Regarding #5, I’m not sure I even understand what Reid’s words mean. However, I will note the following: First, if I am to bury someone, I must necessarily do so either outside or inside. And if I am to bury someone inside, again, it must necessarily be in a space I have access to; I cannot bury a body using telekinesis. It could be my home, or it could be “like” my home, in the sense that, like my home, I have access to it.

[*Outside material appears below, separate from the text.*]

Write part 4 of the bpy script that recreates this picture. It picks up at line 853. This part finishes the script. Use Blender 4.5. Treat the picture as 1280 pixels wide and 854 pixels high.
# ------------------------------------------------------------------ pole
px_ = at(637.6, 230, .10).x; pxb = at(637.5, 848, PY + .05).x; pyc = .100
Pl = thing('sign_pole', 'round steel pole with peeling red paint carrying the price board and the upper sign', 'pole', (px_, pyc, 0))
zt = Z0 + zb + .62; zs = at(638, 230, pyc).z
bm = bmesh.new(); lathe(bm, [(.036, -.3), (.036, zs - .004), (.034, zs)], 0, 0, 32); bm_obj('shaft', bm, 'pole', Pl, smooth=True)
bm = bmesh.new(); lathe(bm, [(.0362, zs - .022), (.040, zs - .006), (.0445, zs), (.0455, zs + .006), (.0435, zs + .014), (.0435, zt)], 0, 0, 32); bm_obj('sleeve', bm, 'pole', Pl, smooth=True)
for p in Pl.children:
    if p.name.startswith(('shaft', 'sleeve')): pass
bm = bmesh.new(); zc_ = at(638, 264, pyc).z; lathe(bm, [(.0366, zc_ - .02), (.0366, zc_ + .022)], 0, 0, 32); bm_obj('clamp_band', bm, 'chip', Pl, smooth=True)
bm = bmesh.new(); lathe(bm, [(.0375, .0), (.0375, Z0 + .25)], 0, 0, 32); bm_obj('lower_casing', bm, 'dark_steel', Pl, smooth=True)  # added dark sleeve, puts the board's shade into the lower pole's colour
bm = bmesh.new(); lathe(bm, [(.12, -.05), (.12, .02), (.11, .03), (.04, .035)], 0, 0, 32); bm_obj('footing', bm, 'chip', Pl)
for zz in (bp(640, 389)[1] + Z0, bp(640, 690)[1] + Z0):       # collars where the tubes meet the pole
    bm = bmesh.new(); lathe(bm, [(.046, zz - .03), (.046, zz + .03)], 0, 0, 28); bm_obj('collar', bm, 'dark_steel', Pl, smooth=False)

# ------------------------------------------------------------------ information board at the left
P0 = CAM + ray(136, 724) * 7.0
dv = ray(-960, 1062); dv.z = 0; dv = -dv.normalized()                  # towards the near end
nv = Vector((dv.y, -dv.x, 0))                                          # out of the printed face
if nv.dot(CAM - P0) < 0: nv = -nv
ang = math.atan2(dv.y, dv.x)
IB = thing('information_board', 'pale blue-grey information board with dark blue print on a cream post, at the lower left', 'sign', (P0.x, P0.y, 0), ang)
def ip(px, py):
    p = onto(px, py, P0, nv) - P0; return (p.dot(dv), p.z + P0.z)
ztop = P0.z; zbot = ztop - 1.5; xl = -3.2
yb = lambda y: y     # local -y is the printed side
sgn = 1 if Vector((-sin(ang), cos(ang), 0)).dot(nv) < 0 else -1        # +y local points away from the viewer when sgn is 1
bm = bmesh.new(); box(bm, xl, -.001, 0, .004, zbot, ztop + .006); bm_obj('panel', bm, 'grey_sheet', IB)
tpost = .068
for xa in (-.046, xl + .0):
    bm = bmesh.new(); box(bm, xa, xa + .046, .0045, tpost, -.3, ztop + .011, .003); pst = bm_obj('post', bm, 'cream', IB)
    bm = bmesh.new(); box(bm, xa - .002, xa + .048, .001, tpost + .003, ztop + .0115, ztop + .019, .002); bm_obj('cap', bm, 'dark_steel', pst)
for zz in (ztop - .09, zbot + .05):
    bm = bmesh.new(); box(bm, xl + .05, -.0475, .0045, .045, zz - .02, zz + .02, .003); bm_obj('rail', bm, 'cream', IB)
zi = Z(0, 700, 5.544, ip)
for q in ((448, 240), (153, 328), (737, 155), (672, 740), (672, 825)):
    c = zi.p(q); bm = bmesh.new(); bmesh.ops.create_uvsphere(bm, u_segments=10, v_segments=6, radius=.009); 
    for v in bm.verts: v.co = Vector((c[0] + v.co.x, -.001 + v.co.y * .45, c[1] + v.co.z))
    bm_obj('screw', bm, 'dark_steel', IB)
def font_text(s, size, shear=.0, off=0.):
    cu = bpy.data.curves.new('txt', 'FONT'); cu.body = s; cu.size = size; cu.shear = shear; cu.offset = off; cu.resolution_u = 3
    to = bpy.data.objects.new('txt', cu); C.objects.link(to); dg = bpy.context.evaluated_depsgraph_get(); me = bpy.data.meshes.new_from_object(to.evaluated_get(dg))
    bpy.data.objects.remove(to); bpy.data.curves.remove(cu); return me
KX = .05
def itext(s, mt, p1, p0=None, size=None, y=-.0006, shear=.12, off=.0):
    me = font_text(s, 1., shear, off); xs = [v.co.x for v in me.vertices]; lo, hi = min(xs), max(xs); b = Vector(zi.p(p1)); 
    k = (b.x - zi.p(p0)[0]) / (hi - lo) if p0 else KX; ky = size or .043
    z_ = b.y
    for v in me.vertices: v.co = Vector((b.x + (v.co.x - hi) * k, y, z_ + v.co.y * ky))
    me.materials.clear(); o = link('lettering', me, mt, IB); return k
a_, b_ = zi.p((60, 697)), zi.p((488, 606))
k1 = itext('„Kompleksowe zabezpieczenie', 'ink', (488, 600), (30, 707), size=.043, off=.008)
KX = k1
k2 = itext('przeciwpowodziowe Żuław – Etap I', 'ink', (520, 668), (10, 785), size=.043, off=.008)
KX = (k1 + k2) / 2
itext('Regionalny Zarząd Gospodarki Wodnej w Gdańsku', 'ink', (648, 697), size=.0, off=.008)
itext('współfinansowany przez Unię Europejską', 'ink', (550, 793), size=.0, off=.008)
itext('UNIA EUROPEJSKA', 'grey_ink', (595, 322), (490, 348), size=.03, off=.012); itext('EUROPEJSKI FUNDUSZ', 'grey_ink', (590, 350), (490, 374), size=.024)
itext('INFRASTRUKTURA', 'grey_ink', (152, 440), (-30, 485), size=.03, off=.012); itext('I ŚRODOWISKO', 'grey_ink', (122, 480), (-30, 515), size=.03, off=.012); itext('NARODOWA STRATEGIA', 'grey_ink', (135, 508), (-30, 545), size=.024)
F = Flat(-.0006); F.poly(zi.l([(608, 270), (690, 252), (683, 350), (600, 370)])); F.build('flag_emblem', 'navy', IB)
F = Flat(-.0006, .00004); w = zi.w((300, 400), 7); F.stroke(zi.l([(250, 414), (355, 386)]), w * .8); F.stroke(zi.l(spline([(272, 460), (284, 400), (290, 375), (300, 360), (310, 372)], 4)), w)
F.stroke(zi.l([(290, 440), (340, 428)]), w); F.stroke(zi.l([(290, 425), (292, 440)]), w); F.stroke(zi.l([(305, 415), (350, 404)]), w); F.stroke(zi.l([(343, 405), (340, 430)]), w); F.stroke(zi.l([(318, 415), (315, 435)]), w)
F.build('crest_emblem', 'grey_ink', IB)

#6 and #7 are important predictions, perhaps the most important of the seven (along with #1, though again, serial killers are almost always men, so that prediction is trivial). If you had to canvass the neighbourhood for witnesses who might have seen the criminal in question, physical characteristics such as age, sex, and race are crucial in identification. Imagine showing a potential witness a police sketch of a black man and asking them if they saw this person at such-and-such a place and time. If the suspect is actually white and a woman, you simply will not catch her on the basis of the sketch. If police are told to look for a black man under 30, and the suspect is actually white and over 65 years old, they will have been led quite far off the scent. They would fail to identify the real culprit as a viable suspect if they were to blindly follow this description.

Unfortunately for Ms. Reid, far off the scent is precisely where she would have led police, had they listened to her, because as it turns out, the killer is a man named Bruce McArthur. Bruce McArthur is not a person of colour around 30 years old. Bruce McArthur is white and a senior citizen. Ironically, since most serial killers are white, if she had been correct about the suspect’s race, these two would have been the more informative of her predictions. Instead, she was spectacularly wrong on both counts.

I would advise Ms. Reid to put aside her amateur detective work and instead concentrate on completing her actual doctoral work, for which she hopefully displays more aptitude. And I would advise the Toronto Star to require more critical thought from its reporters — and not just directed at the police.